A vast and sprawling congressional district covering much of northwestern and central Illinois is among the country’s most competitive races this year.
As Republicans try to retain their party’s slim majority in the U.S. House of Representatives, Democrats hope to chip away at it — but they’ll need to keep control of Illinois’ 17th District to do so.
Here, first-term incumbent Democrat Rep. Eric Sorsensen faces Republican Joe McGraw, a retired Illinois Circuit Court judge.
Sorensen is Illinois’ first openly gay U.S. representative. He spent most of his career as a TV meteorologist in Rockford and the Quad Cities.
“I don’t have a background in politics, which means I can be a different kind of person in Washington,” he said. Sorensen chatted with WBEZ after a campaign event in Green Valley, just south of Pekin, where he’d received the endorsement of ACTIVATOR, the Illinois Farm Bureau’s political arm.
“He was one of only four Democrats to vote for the farm bill out of the House Ag committee, and for that, we’re grateful,” said Mike Deppert, president of the Tazewell County Farm Bureau. “We need more bipartisan leadership, and Congressman Sorensen is … exhibiting that.”
Sorensen says a Democrat in this district needs to be bipartisan.

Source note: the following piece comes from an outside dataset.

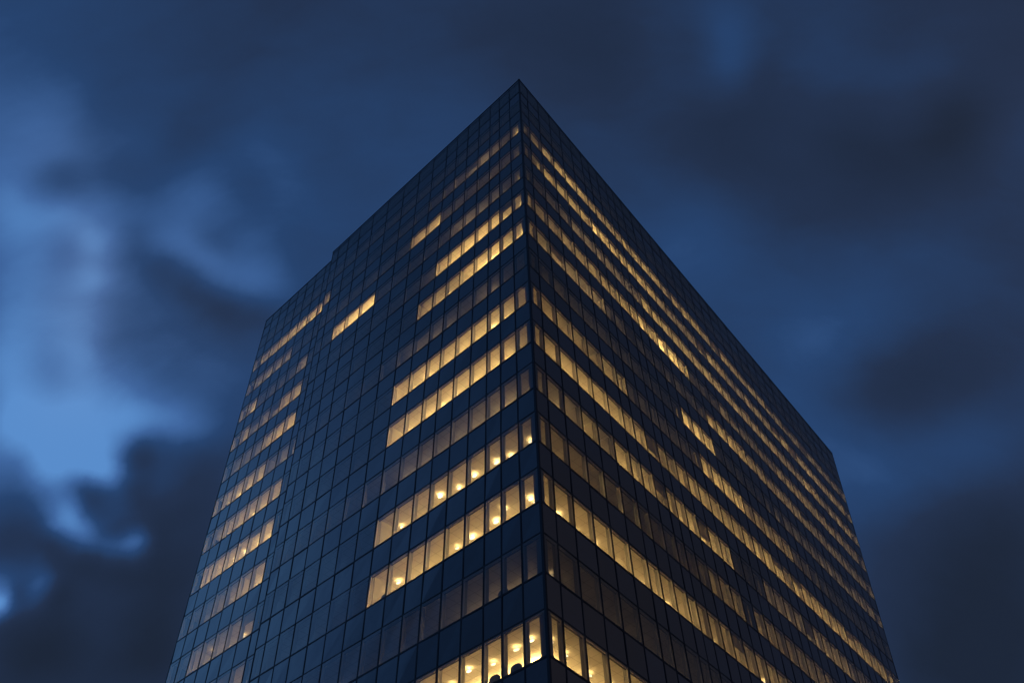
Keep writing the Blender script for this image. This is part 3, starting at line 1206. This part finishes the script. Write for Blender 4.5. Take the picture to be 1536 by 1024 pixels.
cr.elements[1].position, cr.elements[1].color = stops[-1][0], (*stops[-1][1], 1)
for p_, c_ in stops[1:-1]:
    el = cr.elements.new(p_)
    el.color = (*c_, 1)
L.new(val, ramp.inputs['Fac'])
sky = N.new('ShaderNodeTexSky')
sky.sky_type = 'NISHITA'
sky.sun_disc = False
sky.sun_elevation = R(-3)
sky.sun_rotation = R(-60)
mixn = N.new('ShaderNodeMix')
mixn.data_type = 'RGBA'
mixn.inputs[0].default_value = 0.0008
# warm glow added to the unseen sky, neutralising the right-hand wall's blue reflections
ds = vmath('DISTANCE', DIRV, tuple(Vector((.86, .10, .42)).normalized()))
q = fmath('DIVIDE', ds.outputs['Value'], .37)
gl_ = fmath('POWER', math.exp(-1), fmath('MULTIPLY', q, q))
glow = vmath('SCALE', (.036, .023, .009), None, 1.0)
L.new(gl_, glow.inputs['Scale'])
hs = N.new('ShaderNodeHueSaturation')
L.new(ramp.outputs['Color'], hs.inputs['Color'])
L.new(fmath('SUBTRACT', 1.0, fmath('MULTIPLY', grey, .09)), hs.inputs['Saturation'])
sumn = vmath('ADD', hs.outputs['Color'], glow.outputs[0])
L.new(sumn.outputs[0], mixn.inputs[6])
L.new(sky.outputs[0], mixn.inputs[7])
L.new(mixn.outputs[2], bg.inputs['Color'])
bg.inputs['Strength'].default_value = 1.0
w.cycles.sampling_method = 'MANUAL'
w.cycles.sample_map_resolution = 256

sd = bpy.data.lights.new('sun', 'SUN')
sd.energy = .01
sd.angle = R(10)
sd.color = (1, .9, .8)
so = bpy.data.objects.new('sun', sd)
COL.objects.link(so)
so.rotation_euler = (R(86), 0, R(-60))

SC.render.engine = 'CYCLES'
SC.cycles.use_denoising = True
SC.cycles.max_bounces = 6
SC.cycles.diffuse_bounces = 3
SC.cycles.glossy_bounces = 3
SC.cycles.transparent_max_bounces = 8
SC.cycles.sample_clamp_indirect = 4
SC.cycles.caustics_reflective = False
SC.view_settings.view_transform = 'Standard'
SC.view_settings.look = 'None'
SC.view_settings.exposure = 0
SC.view_settings.gamma = 1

It winds from Rockford to the Quad Cities, south through Galesburg, Macomb and then back east to Peoria and Bloomington/Normal. Democrats controlled the process to draw new district boundaries after the previous census, since they’re in the majority in the Illinois statehouse. The new 17th Congressional District now encompasses many urban areas and college towns — including some areas that tend to vote more liberal.
But the district also takes in a lot of rural areas that traditionally vote Republican.
McGraw sees an opportunity to flip the seat.
“There are so many blue-collar folks … there are union folks, African American people that are traditional Democratic voters. We’ve heard from them they’re ready for a change,” McGraw said after a standing room–only rally in Rockford.
“They don’t feel secure, they don’t feel safe, they don’t feel prosperous and they don’t feel like the government is for them. They feel like an afterthought,” he said.
McGraw is a former Illinois Circuit Court judge who retired after 20 years on the bench to run for Congress. He didn’t say much about Donald Trump directly at this rally, but he did cite some of the Trump campaign’s national talking points — that inflation is making it more expensive for farmers, and allegations that border policies are leading to rampant crime and drug overdose deaths in the district.
Anti-Sorensen advertising from the National Republican Congressional Committee paints him as radical or too far left for rural Illinois. While Sorensen says he’s actually one of the more bipartisan members of his party, there’s evidence that the district is trending more conservative.
Cook Political Report, a nonpartisan newsletter that analyzes elections, expects the district to vote slightly more in favor of Democrats than it did during the last two presidential elections.
But Erin Covey, who covers House races for Cook Political Report, says the district is largely white and working class — two demographics that Republicans made gains with during the Trump presidency.
Despite how competitive the race is by Illinois standards, she says there are other races nationwide garnering more attention.
“Illinois’ 17th District is less competitive than a couple dozen other races that we have rated in more competitive categories, but it is still a race that is on the edge of the battleground, and so it’s receiving national resources from both parties,” she said.
As of Oct. 16, Sorensen had raised roughly $4.7 million to McGraw’s nearly $1.4 million. Sorenson has outspent McGraw more than 3 to 1, which makes this Illinois’ second most expensive congressional race.
For both Republicans and Democrats trying to bolster their standing in the U.S. House, it’s also Illinois’ most consequential race.